Tate Suspends Curator for Publicly Criticizing Postponement of Guston Show; Postponement Moves from 2024 to 2022

Tate Modern has reportedly suspended senior curator Mark Godfrey after he posted to his personal Instagram account a lengthy criticism of the controversial decision to postpone until 2024 a major Philip Guston retrospective, “Philip Guston Now,” that was a long-planned collaboration among four institutions meant to open this year.

The postponement of the show—today announced to be only until 2022—of the American-Canadian neo-expressionist artist, which was to have been a joint effort among the National Gallery of Art (NGA), Washington, DC; Museum of Fine Arts, Boston; Museum of Fine Arts, Houston; and Tate Modern, London, was announced September 21 after curators at the NGA raised concerns about the exhibition’s reception in the wake of the killing of George Floyd and amid the strong and sustained resurgence of the Black Lives Matter movement, given that some of the works in the show depicted Ku Klux Klan Members. Apprehension swirled regarding the public’s ability to appreciate the works in the context of their making and of history, with additional concerns being raised about the exhibition having been assembled by an all-white curatorial team.

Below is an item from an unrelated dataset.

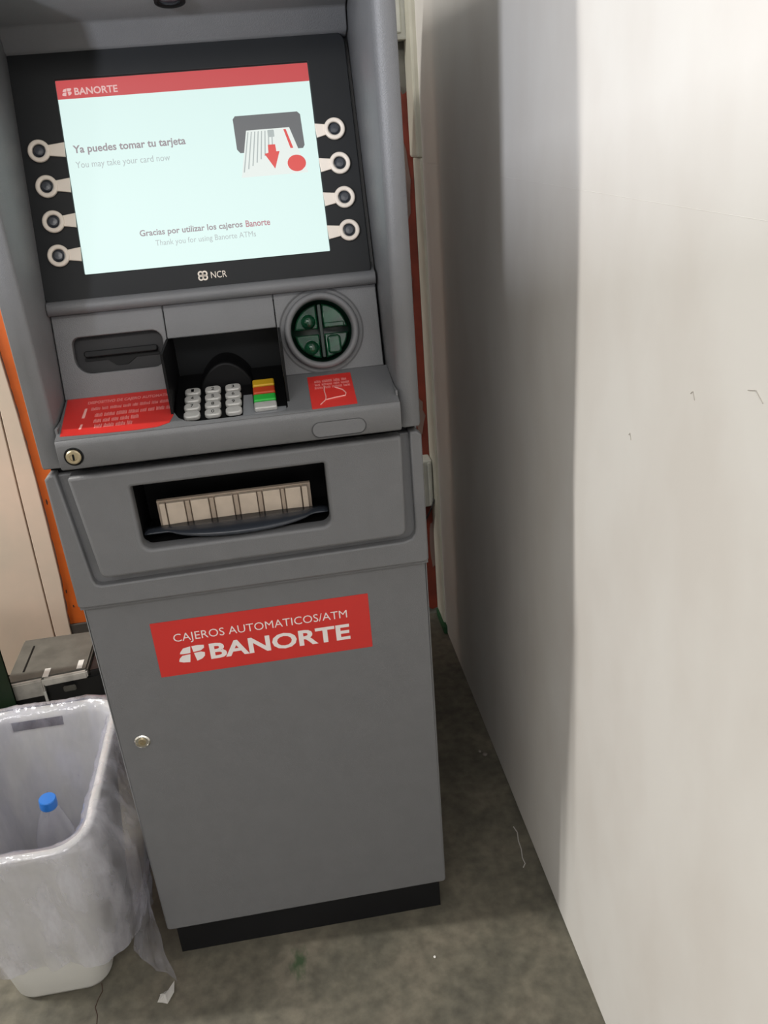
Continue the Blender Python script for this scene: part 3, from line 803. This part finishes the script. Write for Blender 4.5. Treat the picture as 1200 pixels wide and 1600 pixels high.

“Cancelling or delaying the exhibition is probably motivated by the wish to be sensitive to the imagined reactions of particular viewers, and the fear of protest,” Godfrey wrote in his September 24 post. “However, it is extremely patronising to viewers, who are assumed not to be able to appreciate the nuance and politics of Guston’s works. By cancelling or delaying, a message is sent out that the institutions ‘get’ Guston’s Klan paintings, but do not trust their audiences.”

Godfrey additionally noted that “[w]hen the curators of Philip Guston Now began work on our retrospective four years ago, we all felt that the works featuring the Klan had to be addressed anew. This first meant bringing new voices and perspectives into the catalogue,” among them those of African American artists Trenton Doyle Hancock and Glenn Ligon.

The exhibiting institutions in the weeks since the postponement defended themselves against similar allegations from the public, including a slew of notable art-world figures who signed an open letter decrying the postponement. In an article published earlier today in The Art Newspaper critic Robert Storr posited that show might never happen, because “[i]t’s been tainted.” In announcing the new date today, an NGA spokeswoman contended that the change was not in response to the backlash.

Godfrey is expected to return to his post in the wake of his suspension.